Play them classical music  

A lifelong lover of classical music, Susan Elkin extols its virtues and implores you to expose your students to more of it, for their benefit and possibly yours!

Western classical is an excellent grounding for any other sort of music you might want to move on to or explore later. Ask the Chinese, the Koreans, the South Americans et al and note how many of them are playing in British orchestras. Listen to the Shanghai Symphony Orchestra which made its Proms debut on the day of writing. They “get it” in a way that our own education system often now seems not to.

Listening to, and being familiar with, some of the greatest pieces written in the last five hundred years or so is not difficult, elitist, complicated, exclusive or any of the other silly things said about it these days.

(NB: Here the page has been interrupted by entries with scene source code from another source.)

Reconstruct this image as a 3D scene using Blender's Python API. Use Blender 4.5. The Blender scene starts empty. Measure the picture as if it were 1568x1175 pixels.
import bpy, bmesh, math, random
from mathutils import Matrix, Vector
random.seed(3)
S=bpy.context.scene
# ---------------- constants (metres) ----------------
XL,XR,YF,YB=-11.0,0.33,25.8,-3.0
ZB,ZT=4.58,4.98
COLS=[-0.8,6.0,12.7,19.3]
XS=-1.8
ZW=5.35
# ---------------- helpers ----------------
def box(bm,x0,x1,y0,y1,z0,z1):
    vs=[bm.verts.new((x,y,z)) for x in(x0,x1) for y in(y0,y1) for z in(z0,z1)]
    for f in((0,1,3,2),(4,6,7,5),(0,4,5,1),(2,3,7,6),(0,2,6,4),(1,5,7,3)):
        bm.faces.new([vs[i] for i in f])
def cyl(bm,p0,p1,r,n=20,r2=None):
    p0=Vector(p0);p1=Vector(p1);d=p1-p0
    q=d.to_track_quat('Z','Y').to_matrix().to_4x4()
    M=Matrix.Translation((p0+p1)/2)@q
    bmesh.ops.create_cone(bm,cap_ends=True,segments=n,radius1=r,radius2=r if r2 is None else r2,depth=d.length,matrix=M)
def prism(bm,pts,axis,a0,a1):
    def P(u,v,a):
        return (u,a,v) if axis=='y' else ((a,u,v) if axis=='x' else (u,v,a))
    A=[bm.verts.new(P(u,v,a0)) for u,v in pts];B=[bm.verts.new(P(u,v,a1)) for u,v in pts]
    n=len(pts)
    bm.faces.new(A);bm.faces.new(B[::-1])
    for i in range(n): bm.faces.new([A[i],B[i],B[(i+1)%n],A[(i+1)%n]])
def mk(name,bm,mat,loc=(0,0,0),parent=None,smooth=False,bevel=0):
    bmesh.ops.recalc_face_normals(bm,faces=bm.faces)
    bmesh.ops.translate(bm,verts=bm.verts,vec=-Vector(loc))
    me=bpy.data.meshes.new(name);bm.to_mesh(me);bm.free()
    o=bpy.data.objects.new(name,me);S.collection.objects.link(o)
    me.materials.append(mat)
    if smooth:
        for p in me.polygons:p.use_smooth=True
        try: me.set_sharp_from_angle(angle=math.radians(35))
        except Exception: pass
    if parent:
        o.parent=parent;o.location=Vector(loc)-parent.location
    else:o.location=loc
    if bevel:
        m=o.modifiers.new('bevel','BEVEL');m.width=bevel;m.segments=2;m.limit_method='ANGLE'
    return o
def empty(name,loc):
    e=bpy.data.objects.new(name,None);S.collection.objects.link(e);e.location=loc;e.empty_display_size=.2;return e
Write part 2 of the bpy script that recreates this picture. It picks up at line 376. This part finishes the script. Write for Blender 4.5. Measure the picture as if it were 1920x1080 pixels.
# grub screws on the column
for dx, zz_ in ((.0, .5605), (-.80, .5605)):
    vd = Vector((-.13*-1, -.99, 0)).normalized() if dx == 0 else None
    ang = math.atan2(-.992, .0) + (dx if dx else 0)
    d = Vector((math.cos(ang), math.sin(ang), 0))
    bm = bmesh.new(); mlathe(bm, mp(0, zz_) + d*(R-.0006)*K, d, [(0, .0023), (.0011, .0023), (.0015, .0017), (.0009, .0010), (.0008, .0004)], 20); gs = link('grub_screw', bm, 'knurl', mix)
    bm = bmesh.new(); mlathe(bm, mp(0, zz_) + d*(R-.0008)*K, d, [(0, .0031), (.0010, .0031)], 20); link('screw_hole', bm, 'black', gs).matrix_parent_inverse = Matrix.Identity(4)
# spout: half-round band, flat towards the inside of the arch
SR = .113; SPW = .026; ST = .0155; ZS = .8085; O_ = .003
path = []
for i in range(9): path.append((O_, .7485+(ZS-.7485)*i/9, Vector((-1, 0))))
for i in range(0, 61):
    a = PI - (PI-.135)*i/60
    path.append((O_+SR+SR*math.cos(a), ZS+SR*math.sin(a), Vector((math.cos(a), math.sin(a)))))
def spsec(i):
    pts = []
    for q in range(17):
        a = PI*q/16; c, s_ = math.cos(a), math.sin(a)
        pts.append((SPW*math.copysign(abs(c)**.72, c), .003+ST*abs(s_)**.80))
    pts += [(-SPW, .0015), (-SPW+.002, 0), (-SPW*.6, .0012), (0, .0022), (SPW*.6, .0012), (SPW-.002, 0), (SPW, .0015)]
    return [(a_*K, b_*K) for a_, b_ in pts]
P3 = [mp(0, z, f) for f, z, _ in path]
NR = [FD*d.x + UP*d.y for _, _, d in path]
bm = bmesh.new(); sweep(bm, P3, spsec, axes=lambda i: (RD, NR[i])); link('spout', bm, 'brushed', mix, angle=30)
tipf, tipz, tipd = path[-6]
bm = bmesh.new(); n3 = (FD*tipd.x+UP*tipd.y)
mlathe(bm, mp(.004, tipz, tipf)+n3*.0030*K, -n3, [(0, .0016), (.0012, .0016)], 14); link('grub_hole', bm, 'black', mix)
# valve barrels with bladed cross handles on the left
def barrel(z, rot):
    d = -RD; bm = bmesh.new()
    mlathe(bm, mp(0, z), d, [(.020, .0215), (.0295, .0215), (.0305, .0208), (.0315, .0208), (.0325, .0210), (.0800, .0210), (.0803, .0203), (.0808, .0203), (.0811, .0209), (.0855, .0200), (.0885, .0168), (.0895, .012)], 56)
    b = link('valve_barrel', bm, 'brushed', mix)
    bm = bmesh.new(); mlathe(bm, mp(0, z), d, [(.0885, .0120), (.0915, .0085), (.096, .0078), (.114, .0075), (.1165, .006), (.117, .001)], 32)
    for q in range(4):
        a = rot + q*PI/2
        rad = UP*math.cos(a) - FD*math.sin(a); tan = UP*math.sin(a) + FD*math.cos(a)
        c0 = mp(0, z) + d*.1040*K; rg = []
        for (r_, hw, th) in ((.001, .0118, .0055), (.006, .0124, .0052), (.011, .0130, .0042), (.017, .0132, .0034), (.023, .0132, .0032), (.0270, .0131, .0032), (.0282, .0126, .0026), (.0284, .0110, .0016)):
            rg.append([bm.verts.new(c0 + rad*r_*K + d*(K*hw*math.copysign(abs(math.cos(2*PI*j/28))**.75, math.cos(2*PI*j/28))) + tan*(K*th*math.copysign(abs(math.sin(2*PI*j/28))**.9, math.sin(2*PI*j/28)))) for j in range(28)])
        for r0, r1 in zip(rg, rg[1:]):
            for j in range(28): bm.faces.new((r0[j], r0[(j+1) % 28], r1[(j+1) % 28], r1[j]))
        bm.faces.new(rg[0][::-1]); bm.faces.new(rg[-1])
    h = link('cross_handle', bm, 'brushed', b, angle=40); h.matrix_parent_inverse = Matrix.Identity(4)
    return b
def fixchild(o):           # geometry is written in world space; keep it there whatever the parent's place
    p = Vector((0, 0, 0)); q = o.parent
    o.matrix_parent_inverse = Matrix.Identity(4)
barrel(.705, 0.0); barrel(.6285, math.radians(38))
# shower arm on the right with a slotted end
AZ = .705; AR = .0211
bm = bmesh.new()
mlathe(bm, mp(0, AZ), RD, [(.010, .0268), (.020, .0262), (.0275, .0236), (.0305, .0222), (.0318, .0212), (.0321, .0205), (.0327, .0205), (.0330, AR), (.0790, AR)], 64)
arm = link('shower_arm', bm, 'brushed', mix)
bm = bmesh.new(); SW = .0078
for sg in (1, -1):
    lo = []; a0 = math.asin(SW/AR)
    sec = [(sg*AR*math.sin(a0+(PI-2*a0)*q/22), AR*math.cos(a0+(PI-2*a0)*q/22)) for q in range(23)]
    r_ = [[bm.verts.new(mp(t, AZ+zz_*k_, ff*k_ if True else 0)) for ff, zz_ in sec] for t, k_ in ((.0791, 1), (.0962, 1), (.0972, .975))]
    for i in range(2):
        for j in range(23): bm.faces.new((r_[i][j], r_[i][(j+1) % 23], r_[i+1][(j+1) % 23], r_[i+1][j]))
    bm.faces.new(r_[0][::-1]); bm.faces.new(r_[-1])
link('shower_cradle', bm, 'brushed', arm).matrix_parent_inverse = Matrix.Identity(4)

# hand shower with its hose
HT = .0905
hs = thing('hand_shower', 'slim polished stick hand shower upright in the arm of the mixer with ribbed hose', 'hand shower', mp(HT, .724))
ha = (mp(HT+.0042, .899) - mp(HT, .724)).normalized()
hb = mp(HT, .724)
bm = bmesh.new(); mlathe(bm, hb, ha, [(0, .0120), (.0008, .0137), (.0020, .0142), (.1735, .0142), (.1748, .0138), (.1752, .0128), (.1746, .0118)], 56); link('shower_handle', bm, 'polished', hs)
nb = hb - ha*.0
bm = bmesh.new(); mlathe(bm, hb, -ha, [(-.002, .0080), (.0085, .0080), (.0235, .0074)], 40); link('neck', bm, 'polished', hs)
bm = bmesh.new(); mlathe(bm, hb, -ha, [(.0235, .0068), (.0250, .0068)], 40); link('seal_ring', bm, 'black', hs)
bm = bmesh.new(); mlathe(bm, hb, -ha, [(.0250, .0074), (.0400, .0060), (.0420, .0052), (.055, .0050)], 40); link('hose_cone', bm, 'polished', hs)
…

A few years ago, I visited a primary school in Gravesend where I could hear Beethoven’s Seventh Symphony from across the playground. “Yes, we focus on a different piece every day and have it running on the school’s corridor speakers as background so that the children just soak it up unconsciously,” said the enlightened Head, showing me the board in the foyer which told young passers by the name of today’s piece. What an easy thing to do. Any school could do it. If children don’t hear these pieces, they stand no chance of getting comfortable with them. It’s really rather obvious.

When I was at primary school, one of the teachers who was keen on recorded music (it wasn’t quite so easy to set up in the late 1950s) used to play us a piece in assembly every day. I remember hearing The Aquarium from Carnival of the Animals, Ronald Binge‘s Elizabethan Serenade and Peter and the Wolf – among many other things. After several hearings I was so smitten I nagged at home until we got records of them. It was the beginning of a lifetime of listening.

There used to be far more children’s concerts that parents and teachers could take children to. My first ever visit to Royal Festival Hall, its paint barely dry, was in my first year at secondary school to hear Wilfred Pickles (yes, I know that dates me) narrate Peter and the Wolf at a Saturday morning Ernest Reed concert. Others, including my own children, went to Robert Mayer concerts for children which ran for decades. No longer. In more recent times Richard Stilgoe fronted several seasons of children’s concerts with National Children’s Orchestra but they’ve stopped long since too.

Of course, there are still things you can take children to such as one of the sixty-minute, participative Funharmonics concerts run by London Philharmonic and there’s always the now well established CBeebies Prom. All good but can we please avoid too much dumbing down? And what about something for the next age group – say 10 plus?

If you simply share the music with children rather than restricting them to a diet of “relevant” (one of education’s worst weasel words) pappy, pop-based stuff then they will get to know it. And some “classical” music is more gloriously simple than any pop piece. Try Tchaikovsky’s Dance of the Sugar Plum Fairy, for instance, or Pachelbel’s Cannon. There’s nothing remotely complicated or difficult for the listener.

When my eldest granddaughter was about three, we arrived at their house one day to find her sitting tranquilly drawing at the table. My son had Beethoven’s Pastoral Symphony playing. When the music ended, we heard her singing quietly to herself: “Bye baby bunting, Daddy’s gone a hunting”. None of us had ever noticed that it’s the same tune. Who says pre-schoolers can’t respond to Beethoven?

I think teachers should be playing classical music in assemblies, corridors, classrooms and anywhere else they can as much as possible because many students will never encounter this music otherwise and it’s a core part of their heritage. As a senior secondary teacher, I had stock of music-based assemblies. For instance, I’d pick something with a story such as Wagner’s Siegfried Idyll and tell them how he had musicians outside the window to play it as a birthday gift on his wife’s birthday morning. Or I’d play them Bach’s Fifth Brandenburg concerto with an account of how/when I discovered it. Even putting Classic FM or Radio 3 on in the background would be a help. Many other sorts of music, they’ll probably find their own way to, but with this they need help because time and attitudes have changed so much.

When I was growing up “music” meant classical. Other forms such as jazz, pop and folk needed an adjective to distinguish them. Today “music” and “the music industry” applies to anything, but classical, which is always qualified with an adjective, seems largely to have dropped out of mainstream education, not least because everyone is so focused on diversity and inclusivity and classical music doesn’t always tick those boxes.

I think we should rectify that for cultural reasons and because it’s part of student entitlement. It is the opposite of inclusive to exclude the best. But if you need to convince senior staff who are blinkeredly focused on test and exam results just remind them that many studies have demonstrated the so called “Mozart effect”. Hearing classical music as they study and learn actually enhances children’s achievement in a way that other forms of music do not.